The next thing he takes the glass top that was literally on fire until two seconds ago and picks it up with the tea towel and throws it into the bin. It should be worth mentioning here that the "bin" is a black sack.

"STOP!" I goes, but it was too late. It burned straight through the plastic and smashed into molten plastic-covered smithereens on the floor.

Sigh.

He is an engineer. He is a genius like. As I type this he is at the other side of the desk doing the world's most impossible sums.

It's so funny that when we panic we forget everything we ever knew about how to deal with these situations. Thankfully my formative years were spent watching mental health scarring telly programmes like Rescue 999.

After that ordeal we went down the room where we looked at each other with two big serious heads on us and promptly burst out laughing. Then just to make sure, we googled how long we had left to live after inhaling the fumes. A good while yet, it would seem.

He promised never to put the lid on the hob ring again. But only cos now we have no lid to put there!

17 comments:

Rosie said...

your story reminded me of this, which might well be my favourite blog post about a domestic catastrophe.

i'm glad you lived to tell your tale.

Jennikybooky said...

Oh my God Rosie - I just laughed my head off at that one! Dumbfuck the Fireman! I'm in the knots!

Aoife said...

Brilliant as always. Where can we vote for you Jen. You deserve an award woman, you make my Mondays bearable.

Jennikybooky said...

Ah thanks Aoife girl, but my fate lies in the hands of a panel of judges. Some of the other blogs are feckin deadly so I'm just buzzin off me head to be nominated!

Hazel said...

The mental pictures I have in my brain are hysterical. Like the look of panic on BBB's childlike eyes.....

Anonymous said...

How could he have never had a pancake....that's hideous!!!!!
Hilarious post again, Jen! You absolutely deserved your nominations! I would've mentioned you myself, only I'd sent my nominations in before I found your blog...do know that if I had a time machine....well I'd probably do really cool things like see dinosaurs and fix the lotto and become friends with Judy Garland....but after a really really long list of awesome time travelling stuff, I would then go an add your blog to my nominations! :D

Unknown said...

Wow, nice Maori design, I'm impressed! How many times did you have to sharpen your eyeliner before you'd finished that?

Caro said...

Congrats on the nominations you deserve them! Hope first prize is a saucepan lid. I suppose a pile of cash would work well too though.

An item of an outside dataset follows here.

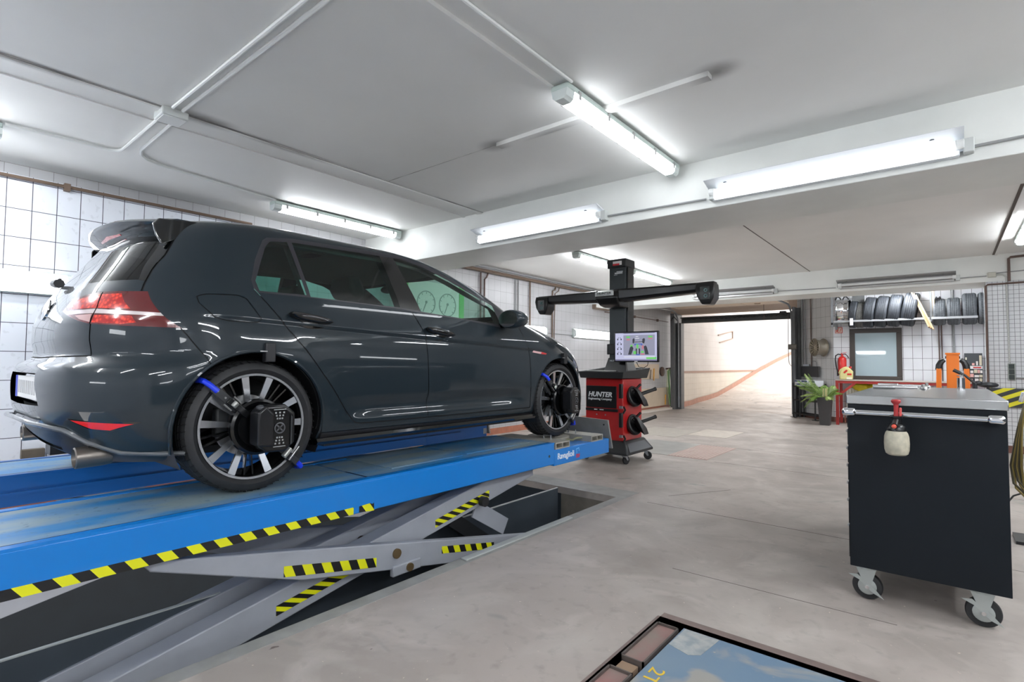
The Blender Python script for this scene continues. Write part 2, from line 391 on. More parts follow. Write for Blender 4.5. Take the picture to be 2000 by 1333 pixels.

We're practically neighbours by the way... I just live in a shitter end of the provincia...

Jennikybooky said...

Hazel you wouldn't believe it, and his feet doing the tippy toe dance! hahaha I love him!

Thanks Hermia! Congrats on your nominations too - your blog is like a lovely dream where you are running through a meadow on a lovely summers day. In a Topshop dress, obviously!

Caro - there's a shitter end? God help us all!

Kitty Catastrophe said...

Oh Jaysus I'd completely forgotten about Rescue 999! Scarring stuff indeed! Well done on the nominations missus, much deserved!

Andrew said...

I'm not much of a fan of the blog awards at all, partly due to a mistrust of pretty much any kind of awards at all, and partly due to my continuing belief that Damien Mulley is a jumped-up little prick of the highest order.

But yours is easily the best new blog I've read this year, so congratulations on the nomination and I genuinely hope you win.

Jennikybooky said...

Ailbhe - about a squillion! And my sharpener is CRAP. It kind of sucked the joy out of the face painting process, to be honest.

Thanks Kitty Cat! Well done on yours too - you shall surely scoop the best political blog - that Sweet Valley High piece was cutting edge! You've got your finger on the pulse girl!

Andrew. Just Andrew. C'mere til I run off with you. Meseff, yourseff and Rosie. We can make it work!

Rosie said...

i was afraid this might happen.

Jennikybooky said...

Rosie there is nothing to be afraid of!

That's a lie, by the way.

Andrew said...

She'll come round to the idea.

Emma said...

Oh no. Your sister? I'm sure she's lovely like (I am only saying 'like' so that you'll, well, like me) but we were hoping to meet the star of the show! (That's you like).

Jennikybooky said...

I know Emma girl! I am going MAD I can't go!